John Broome | |
Region: | Western philosophy |
Era: | Contemporary philosophy |
Birth Date: | 1947[1] |
Birth Place: | Kuala Lumpur, Malayan Union |
Education: | Trinity Hall, Cambridge (BA) Massachusetts Institute of Technology (PhD) Bedford College, London (MA) |
Institutions: | Birkbeck College, London University of Bristol University of St Andrews Corpus Christi College, Oxford Stanford University Australian National University |
School Tradition: | Analytic philosophy |
Main Interests: | Economics, normativity, ethics |
John Broome (born 1947) is a British philosopher and economist. He is emeritus White's Professor of Moral Philosophy at the University of Oxford and emeritus Fellow of Corpus Christi College, Oxford.
Broome was educated at the University of Cambridge, at the University of London and at the Massachusetts Institute of Technology, where he received a PhD in economics. Before arriving at Oxford he was Professor of Philosophy at the University of St. Andrews and, prior to that, Professor of Economics and Philosophy at the University of Bristol. He has held visiting posts at the University of Virginia, the Australian National University, Princeton University, the University of Washington, the University of British Columbia, the Swedish Collegium for Advanced Study in the Social Sciences, and the University of Canterbury. In 2007 Broome was elected a Foreign Member of the Royal Swedish Academy of Sciences.

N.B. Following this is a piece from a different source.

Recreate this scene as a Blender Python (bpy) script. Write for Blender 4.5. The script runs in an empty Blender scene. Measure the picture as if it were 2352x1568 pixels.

His book Weighing Goods (1991) explores the way in which goods "located" in each of the three "dimensions" - time, people, states of nature—make up overall goodness. Broome argues that these dimensions are linked by what he calls the interpersonal addition theorem, which supports the utilitarian principle of distribution. In his book Weighing Lives (2004), Broome rejects the presumed intuition that adding people to the population is ethically neutral. In his collection of papers, titled Ethics out of Economics (1999), he discusses topics such as value, equality, fairness, and utility.